Würzburger, Siegfried

SIEGFRIED WÜRZBURGER (1877-1942)
The prayer Kol Nidre forms the basis of Siegfried Würzburger's best-known work Passacaglia and Fugue on Kol Nidre for organ solo, which Würzburger premiered in April 1934 in the main synagogue in Wiesbaden. From 1911 until the Reichskristallnacht in November 1938, the composer, who had previously been trained in piano and music theory at the Hoch Conservatory in Frankfurt as well as on the organ by Karl Breidenstein, worked as an organist in the Westend Synagogue in Frankfurt this period. He also directed a private music school at this time with his wife Gertrude, a pianist and teacher.
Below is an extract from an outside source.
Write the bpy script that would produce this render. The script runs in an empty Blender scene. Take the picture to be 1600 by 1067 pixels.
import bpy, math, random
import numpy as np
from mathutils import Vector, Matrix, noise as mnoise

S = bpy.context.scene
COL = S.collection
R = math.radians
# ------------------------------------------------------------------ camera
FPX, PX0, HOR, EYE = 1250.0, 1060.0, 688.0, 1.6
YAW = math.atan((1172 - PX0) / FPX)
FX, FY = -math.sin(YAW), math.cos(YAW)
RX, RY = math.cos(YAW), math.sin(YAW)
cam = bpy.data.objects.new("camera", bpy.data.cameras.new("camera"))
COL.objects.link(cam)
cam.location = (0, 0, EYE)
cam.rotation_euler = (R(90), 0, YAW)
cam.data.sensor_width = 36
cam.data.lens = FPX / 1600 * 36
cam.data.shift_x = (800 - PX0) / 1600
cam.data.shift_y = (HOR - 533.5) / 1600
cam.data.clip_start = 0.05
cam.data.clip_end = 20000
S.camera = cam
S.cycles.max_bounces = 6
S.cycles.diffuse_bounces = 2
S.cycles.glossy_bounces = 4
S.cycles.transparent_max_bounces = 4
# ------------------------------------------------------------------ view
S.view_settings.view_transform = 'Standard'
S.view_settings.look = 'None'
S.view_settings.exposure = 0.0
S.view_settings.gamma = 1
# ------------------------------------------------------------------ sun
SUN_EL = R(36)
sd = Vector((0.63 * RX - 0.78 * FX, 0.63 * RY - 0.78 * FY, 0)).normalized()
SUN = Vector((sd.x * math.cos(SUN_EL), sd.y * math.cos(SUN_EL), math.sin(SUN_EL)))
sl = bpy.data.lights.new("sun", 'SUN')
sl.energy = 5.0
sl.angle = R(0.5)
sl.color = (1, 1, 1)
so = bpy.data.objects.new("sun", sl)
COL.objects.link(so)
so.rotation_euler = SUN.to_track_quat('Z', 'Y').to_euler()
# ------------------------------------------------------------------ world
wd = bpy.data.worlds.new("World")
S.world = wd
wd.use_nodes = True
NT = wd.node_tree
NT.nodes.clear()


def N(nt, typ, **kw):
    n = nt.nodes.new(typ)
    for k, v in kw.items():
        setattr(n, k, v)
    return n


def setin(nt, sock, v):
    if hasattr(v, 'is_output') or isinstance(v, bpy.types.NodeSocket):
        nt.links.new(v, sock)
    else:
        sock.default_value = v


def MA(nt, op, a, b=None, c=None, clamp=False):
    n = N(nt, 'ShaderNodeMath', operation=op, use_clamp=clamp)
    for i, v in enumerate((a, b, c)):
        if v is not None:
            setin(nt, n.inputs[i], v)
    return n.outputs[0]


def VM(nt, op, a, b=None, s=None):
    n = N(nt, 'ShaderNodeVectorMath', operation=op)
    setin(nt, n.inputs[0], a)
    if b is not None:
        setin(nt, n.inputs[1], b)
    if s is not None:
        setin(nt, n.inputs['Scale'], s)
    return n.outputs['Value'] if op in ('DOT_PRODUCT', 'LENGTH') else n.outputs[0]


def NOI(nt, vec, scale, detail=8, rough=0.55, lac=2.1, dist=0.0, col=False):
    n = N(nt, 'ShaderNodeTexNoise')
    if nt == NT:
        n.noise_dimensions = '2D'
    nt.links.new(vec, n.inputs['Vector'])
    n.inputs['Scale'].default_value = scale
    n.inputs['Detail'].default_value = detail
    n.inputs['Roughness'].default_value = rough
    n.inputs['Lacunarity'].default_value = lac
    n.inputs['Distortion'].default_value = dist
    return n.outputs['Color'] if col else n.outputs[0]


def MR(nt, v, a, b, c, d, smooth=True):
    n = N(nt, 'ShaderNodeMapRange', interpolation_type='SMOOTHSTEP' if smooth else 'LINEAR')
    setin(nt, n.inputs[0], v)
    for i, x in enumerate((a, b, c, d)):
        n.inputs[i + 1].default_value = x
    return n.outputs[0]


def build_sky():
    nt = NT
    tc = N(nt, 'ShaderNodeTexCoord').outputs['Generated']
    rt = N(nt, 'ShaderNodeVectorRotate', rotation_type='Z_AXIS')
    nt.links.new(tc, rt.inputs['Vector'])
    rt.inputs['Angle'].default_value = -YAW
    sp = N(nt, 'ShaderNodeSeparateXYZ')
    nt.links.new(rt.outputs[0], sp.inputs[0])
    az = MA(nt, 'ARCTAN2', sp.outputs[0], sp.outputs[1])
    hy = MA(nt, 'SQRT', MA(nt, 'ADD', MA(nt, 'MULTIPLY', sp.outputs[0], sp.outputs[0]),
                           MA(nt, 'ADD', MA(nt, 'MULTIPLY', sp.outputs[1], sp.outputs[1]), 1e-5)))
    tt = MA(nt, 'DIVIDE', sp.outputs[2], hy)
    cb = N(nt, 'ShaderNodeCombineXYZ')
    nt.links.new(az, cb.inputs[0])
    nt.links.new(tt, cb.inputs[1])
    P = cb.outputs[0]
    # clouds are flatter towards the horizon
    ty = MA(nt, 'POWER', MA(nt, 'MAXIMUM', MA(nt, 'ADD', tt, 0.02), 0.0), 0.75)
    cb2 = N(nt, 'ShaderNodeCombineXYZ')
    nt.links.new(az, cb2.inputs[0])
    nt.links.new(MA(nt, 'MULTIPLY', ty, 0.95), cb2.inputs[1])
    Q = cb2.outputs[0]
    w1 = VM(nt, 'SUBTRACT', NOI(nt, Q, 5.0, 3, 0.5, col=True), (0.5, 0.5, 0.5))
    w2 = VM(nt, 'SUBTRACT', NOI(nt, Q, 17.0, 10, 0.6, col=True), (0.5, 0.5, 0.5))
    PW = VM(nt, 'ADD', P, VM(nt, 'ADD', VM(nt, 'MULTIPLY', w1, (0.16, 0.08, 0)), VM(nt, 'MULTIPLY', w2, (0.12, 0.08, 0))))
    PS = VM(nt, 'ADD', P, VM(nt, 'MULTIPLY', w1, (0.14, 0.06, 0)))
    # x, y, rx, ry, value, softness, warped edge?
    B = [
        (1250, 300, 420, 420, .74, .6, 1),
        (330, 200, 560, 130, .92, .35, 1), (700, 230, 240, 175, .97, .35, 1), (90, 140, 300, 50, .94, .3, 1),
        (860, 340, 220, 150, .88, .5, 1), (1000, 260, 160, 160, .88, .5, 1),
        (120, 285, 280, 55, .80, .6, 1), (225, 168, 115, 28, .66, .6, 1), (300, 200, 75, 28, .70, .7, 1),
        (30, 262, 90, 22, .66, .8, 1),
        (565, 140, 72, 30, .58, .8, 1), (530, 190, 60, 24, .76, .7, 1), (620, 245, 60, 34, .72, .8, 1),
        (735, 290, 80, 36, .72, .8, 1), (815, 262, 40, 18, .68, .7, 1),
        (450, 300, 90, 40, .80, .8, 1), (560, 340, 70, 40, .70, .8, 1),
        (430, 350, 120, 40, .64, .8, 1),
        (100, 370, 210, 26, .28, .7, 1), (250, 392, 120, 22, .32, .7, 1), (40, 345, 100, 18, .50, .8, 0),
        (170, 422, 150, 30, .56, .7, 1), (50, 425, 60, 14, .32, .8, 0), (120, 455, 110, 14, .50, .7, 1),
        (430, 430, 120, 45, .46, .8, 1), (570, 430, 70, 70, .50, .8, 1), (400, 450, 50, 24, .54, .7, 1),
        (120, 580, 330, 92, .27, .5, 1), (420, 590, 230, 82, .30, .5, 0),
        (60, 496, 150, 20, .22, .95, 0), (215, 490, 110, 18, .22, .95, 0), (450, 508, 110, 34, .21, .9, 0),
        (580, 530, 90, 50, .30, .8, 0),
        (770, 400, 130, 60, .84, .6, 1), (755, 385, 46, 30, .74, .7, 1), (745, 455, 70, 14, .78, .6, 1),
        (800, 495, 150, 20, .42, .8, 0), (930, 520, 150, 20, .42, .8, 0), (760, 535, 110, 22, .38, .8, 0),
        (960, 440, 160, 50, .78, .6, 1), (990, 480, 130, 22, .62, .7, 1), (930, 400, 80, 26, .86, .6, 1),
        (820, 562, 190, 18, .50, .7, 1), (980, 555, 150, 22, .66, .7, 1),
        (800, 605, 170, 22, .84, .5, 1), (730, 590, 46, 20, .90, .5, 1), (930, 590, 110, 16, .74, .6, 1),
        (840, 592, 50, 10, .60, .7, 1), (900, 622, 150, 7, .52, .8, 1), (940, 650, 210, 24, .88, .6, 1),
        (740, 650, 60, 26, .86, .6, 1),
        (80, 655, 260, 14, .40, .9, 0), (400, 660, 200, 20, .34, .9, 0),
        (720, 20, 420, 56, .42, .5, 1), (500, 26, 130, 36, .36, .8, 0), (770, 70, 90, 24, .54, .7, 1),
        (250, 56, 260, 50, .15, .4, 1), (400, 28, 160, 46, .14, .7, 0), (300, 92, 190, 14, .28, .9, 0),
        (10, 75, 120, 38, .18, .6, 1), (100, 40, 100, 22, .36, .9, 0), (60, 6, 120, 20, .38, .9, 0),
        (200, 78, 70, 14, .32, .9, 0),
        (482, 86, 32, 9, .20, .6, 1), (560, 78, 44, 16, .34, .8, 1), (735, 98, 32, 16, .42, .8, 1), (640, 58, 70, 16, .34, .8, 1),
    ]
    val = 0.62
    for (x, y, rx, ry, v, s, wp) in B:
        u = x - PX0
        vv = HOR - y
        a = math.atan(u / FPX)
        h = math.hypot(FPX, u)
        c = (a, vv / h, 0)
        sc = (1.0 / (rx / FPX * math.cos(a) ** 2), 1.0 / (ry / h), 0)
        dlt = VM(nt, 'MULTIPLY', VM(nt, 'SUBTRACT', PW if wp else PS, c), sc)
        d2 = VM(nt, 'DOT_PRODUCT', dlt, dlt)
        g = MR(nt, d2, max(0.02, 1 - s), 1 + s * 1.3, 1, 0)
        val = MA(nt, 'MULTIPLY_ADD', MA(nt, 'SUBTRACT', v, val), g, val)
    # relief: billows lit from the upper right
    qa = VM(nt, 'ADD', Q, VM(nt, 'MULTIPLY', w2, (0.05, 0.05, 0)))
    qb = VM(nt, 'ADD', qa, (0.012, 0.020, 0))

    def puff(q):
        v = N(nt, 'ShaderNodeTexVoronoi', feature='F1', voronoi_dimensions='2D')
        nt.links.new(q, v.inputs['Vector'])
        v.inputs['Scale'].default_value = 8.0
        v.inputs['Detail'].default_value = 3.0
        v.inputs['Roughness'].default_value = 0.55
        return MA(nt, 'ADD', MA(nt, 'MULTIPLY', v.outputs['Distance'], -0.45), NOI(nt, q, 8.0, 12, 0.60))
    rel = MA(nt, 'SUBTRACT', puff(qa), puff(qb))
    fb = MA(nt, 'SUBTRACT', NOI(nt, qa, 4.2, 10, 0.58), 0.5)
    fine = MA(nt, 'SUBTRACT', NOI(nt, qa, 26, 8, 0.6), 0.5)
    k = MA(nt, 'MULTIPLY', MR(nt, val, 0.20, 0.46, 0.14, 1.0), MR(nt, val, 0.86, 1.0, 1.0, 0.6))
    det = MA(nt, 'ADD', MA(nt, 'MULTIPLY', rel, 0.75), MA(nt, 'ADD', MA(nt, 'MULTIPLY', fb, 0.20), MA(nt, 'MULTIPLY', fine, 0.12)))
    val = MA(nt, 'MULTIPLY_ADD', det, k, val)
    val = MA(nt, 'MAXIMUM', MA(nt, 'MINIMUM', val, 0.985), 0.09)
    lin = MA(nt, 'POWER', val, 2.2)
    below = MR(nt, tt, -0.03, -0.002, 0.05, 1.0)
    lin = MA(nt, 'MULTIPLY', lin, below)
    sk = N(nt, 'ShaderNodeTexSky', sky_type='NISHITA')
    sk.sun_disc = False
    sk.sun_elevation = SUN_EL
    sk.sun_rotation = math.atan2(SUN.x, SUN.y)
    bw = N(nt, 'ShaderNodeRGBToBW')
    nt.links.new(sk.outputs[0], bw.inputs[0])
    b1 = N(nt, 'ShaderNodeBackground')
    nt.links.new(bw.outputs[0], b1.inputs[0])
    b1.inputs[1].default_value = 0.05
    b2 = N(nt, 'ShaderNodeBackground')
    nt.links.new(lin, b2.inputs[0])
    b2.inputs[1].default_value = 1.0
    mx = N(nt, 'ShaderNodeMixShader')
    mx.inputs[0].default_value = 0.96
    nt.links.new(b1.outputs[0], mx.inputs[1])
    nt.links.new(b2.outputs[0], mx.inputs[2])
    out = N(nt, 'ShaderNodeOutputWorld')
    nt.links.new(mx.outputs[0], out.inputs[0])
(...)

While the three older sons of Würzburger were taken abroad in advance of the outbreak of World War II and thus saved, Würzburger was deported to the Lodz/Litzmannstadt ghetto in 1941 together with his wife and son Hans, who was suffering from asthma, where he died in 1942. His wife was transferred to the Chelmno/Kulmhof concentration camp, where she was murdered in 1942; his son is believed to be missing. Würzburger created numerous works for keyboard instruments. Some pieces vary Jewish themes, such as the prayer Kol Nidre and the song Maos Zur. Much of them have been lost, including the piano pieces Variations and Fugue on Kol Nidre and Paraphrases after Kol Nidre and Moaus Zur, as well as the organ
work Variations on "Moaus Zur. The scores of the Passacaglia on Moaus Zur from approximately 1933 and the Passacaglia and Fugue on Kol Nidre have been handed down.